KARACHI, Dec 28: The burden of kitchen budget on consumers has increased over the last one year because of price hike in some pulses, sugar, meat, fresh loose milk, etc, while the rates of wheat flour varieties have either remained unchanged or dropped slightly. The rate of loose ghee and 16 kg ghee tins have not changed in the last one year.

A random market survey of prices carried out from January 2005 to December 2005, reveals an increase of seven rupees per kg in sugar price to Rs30-31 from Rs23 per kg despite import of 700,000 tons of sugar, including 250,000 tons by the Trading Corporation of Pakistan (TCP) in the last one year. Besides, sugar millers were also holding some quantity of the commodity.

Mung Pulse (washed) prices surged to Rs44 from Rs32 per kg while (mung whole) prices rose to Rs38 from Rs30 per kg.

Mash price (washed), which was available at Rs35 in January, 2005, increased to Rs40 per kg in December 2005, while mash (chilka) is now priced at Rs40 as against Rs30 in January this year.

Arhar pulse rates escalated to Rs50 per kg at retail from Rs40 per kg in one year. Kabuli channa prices peaked to Rs54 from Rs46 per kg.

Masur price dropped to Rs38 from 45 per kg due to frequent imports from India, Australia and Canada.

Adviser to Karachi Wholesale Grocers Association (KWGA), Anis Majeed linked the increase in some pulses prices to rising trend in international prices coupled with thin local production.

He said that the government had reduced the withholding tax (WT) on imports to two per cent from six per cent after the 2005-06 budget which prevented the rates of pulses from further going up as global rates of pulses were flying high. The government should have taken the decision regarding cut in WT on imports in the Budget when the global rates were lower — only then consumers would have witnessed its benefit due to fall in prices. The late decision, however, proved fruitful in offsetting the negative impact of global price hike on domestic prices on import of pulses, he added.

He said in case of sugar - TCP can be blamed for price increase as it released some quantity during Ramazan at Rs23 and it was sold at Rs24 at retail stage. But it again issued a tender for sale of sugar and the commodity was lifted by the market player at Rs25 per kg.
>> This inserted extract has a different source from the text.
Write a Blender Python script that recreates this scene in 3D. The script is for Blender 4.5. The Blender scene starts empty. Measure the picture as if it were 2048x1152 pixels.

Another tender was released and sugar was lifted at Rs26.75 per kg.

Why TCP had adopted a snail pace attitude in releasing over 250,000 tons of sugar at Rs23 when the domestic markets were under pressure due to rising prices, he said.

Anis Majeed and General Secretary Karachi Retail Grocers Group, Farid Qurieshi said that sometimes the government takes time in allowing commodity import with some duty concession (in case of pulses and sugar) when the supply from local crops remains very thin.

However they said in case of atta - prices remained hovering between Rs 14-15 per kg during the whole year due to duty free wheat import of 650,000 tons mainly from Russia.

Gram pulse rates remained stable at Rs28-30 per kg due to good local crop as compared to last year.

Farid said that sugar is still costlier despite huge imports and hold over stocks by the millers.

Fresh milk, which was priced Rs25 a litre in January 2005, is now tagged at Rs28 a litre as the powerful lobby of dairy farmers overwhelmed the City government in various negotiations during Ramazan. However, the city government kept hunting the retailers during the holy month instead of putting hand on the dairy farmers and wholesalers who were the main stakeholders for raising the prices. Dairy farmers had been saying their cost of production had gone up due to increase in prices of feed stocks and other items.

Similar is the case with meat merchants, who despite paying fines and staying in jails in price checking campaign during Ramazan, finally succeeded in their efforts in pushing up price of mutton at Rs240-250 per kg from Rs230 a year back. The rate of beef (with bones) now hovers between Rs120-140 as compared to Rs 110 per kg in January 2005. Meat merchants still attribute the high price of meat to rising meat exports to Afghanistan and the Middle East besides smuggling of live animals to Afghanistan.

Rate of 16 kg ghee tin remained unchanged at Rs770 which did not make any impact on the loose ghee. Branded ghee and cooking oil producers also maintained their rates throughout the year.

Rising international crude oil prices continued to play havoc with the domestic POL prices, thus pushing up the transportation charges and making products costlier.